I decided to open the curtain to let in some of the evening light.  My mood changed immediately.  As I looked out across the back parking lot of the motel, I saw something appealing.  There, on top of a groomed grassy hill, even with my third floor window, are two picnic tables behind a row of widely spaced long needle pines.

 

I enjoy writing in my journal while outdoors.  I abandoned the newspaper and the stuffy room.  With my cup of tea and my journal, I walked outside and up the hill to the unoccupied picnic tables.  I sat facing the motel because the other way looked through a thin barrier of mixed trees buffering an interstate highway with its roar of tires racing past.  The trees were thick enough to hide the cars and trucks, but it also hid the sky in that direction.  I chose to face down the hill and across the parking lot with my motel filling most of the view.

 

The sun was setting somewhere to my left and behind that barrier of trees, but some of the pinkness in the blue sky glowed above the motel.  The view of that pleasant color was through the long needle pines’ clusters of skinny fingers looking something like bursts of Independence Day fireworks.  They were black in silhouette and are static.  They did not fade out within a second like fireworks.  They had quite an attraction for my eyes.  My mind wished to look at each cluster against the now darkening gray sky.  One looked like a powder puff, the one next to it like a Koosh.

 

Suddenly, I realized that I was hearing the crickets and tree frogs chirping, and occasionally a birdcall.

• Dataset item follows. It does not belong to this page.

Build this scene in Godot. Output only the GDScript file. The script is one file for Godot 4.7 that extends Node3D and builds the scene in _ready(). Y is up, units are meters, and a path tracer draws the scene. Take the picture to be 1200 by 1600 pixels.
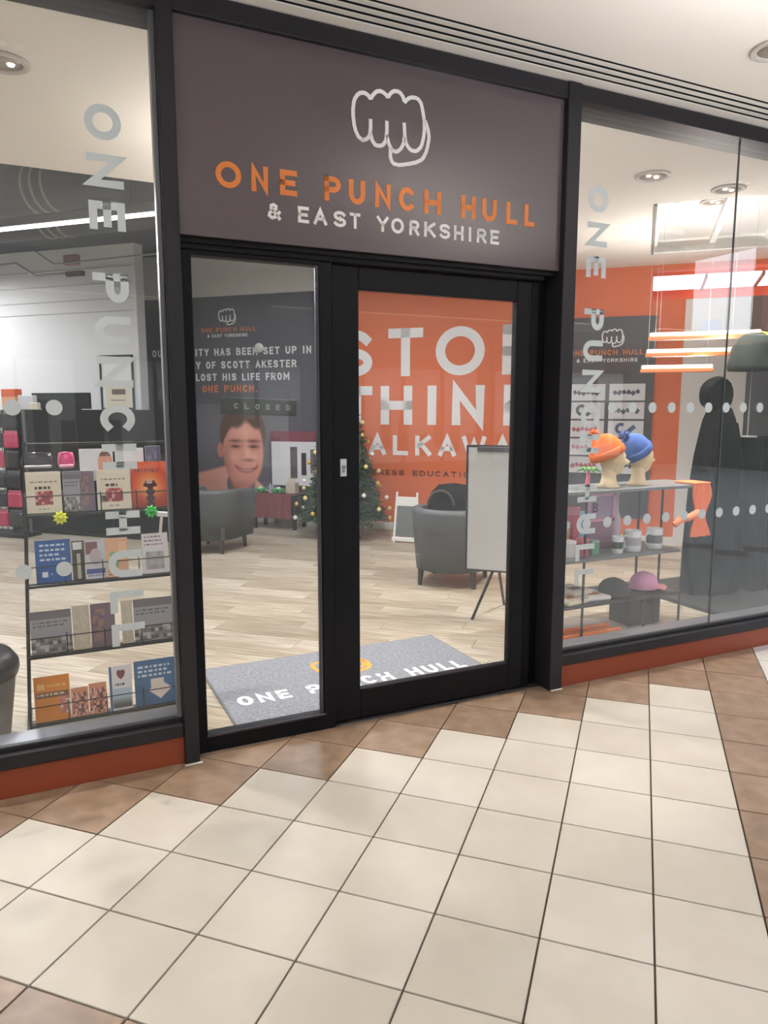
extends Node3D
# Shopfront of a charity shop in a mall. Shopfront plane z = 0, x along it, z out into the mall, metres.
# The shop's own walls and the mall's floor grid run at 45 degrees to the shopfront: axes U (to the right and nearer) and V (towards the mall).

const UD := Vector3(0.71036, 0, 0.70384)
const VD := Vector3(-0.70384, 0, 0.71036)
const TURN := -0.7808
const TILE := 0.33
const TILE_O := Vector3(2.565, 0, 0.181)
var taken := {}
var mats := {}
var rng := RandomNumberGenerator.new()
var T3 := Transform3D()

# ---------------------------------------------------------------- helpers
func uvp(u: float, y: float, v: float) -> Vector3:
	return UD * u + VD * v + Vector3(0, y, 0)

func ufr(u: float, y: float, v: float) -> Transform3D:
	return Transform3D(Basis(Vector3.UP, TURN), uvp(u, y, v))

func numbered(n: String) -> String:
	if not taken.has(n):
		taken[n] = 0
		return n
	taken[n] += 1
	return "%s_%03d" % [n, taken[n]]

func M(c: Color, rough := 0.6, metal := 0.0, spec := 0.5) -> StandardMaterial3D:
	var key := "%s_%.2f_%.2f_%.2f" % [c.to_html(), rough, metal, spec]
	if mats.has(key):
		return mats[key]
	var m := StandardMaterial3D.new()
	m.albedo_color = c
	m.roughness = rough
	m.metallic = metal
	m.metallic_specular = spec
	mats[key] = m
	return m

func C(r: int, g: int, b: int) -> Color:
	return Color(r / 255.0, g / 255.0, b / 255.0)

func glow(c: Color, e: float) -> StandardMaterial3D:
	var m := StandardMaterial3D.new()
	m.albedo_color = c
	m.emission_enabled = true
	m.emission = c
	m.emission_energy_multiplier = e
	return m

func noise_tex(freq: float, w: int, h: int, a: Color, b: Color, sd: int, oct := 4) -> NoiseTexture2D:
	var n := FastNoiseLite.new()
	n.noise_type = FastNoiseLite.TYPE_SIMPLEX_SMOOTH
	n.frequency = freq
	n.seed = sd
	n.fractal_octaves = oct
	var t := NoiseTexture2D.new()
	t.width = w
	t.height = h
	t.seamless = true
	t.noise = n
	var g := Gradient.new()
	g.set_color(0, a)
	g.set_color(1, b)
	t.color_ramp = g
	return t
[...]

Those sounds were not there when I first came up here.  I concentrated on their symphony and became unaware of the highway behind me.

 

On the Motel wall, I noticed the solo window for each of sixteen rooms on each of the three floors.  One blazed brightly with its curtain back while the others hid behind room darkening curtains.  I wondered what fool forgot to protect his privacy and left his window exposed like that.

 

A cat was suddenly there, to my right, statue-still as it discovered something very out of place during its routine twilight traverse of its hunting territory.  The cat had seen me.  It never before saw anyone at these tables.  The cat moved silently, swinging wide around me and disappeared.

 

The parking lot lights came on and glowed much brighter than the skylight.  I began to have trouble seeing what I was writing.  I wished for a light over the picnic table, so I could continue to write.  Again, I noticed that room with the bright light -- perhaps I should go there.

 

I returned to my room and closed the curtain for privacy.  Damn!  That room was stuffy.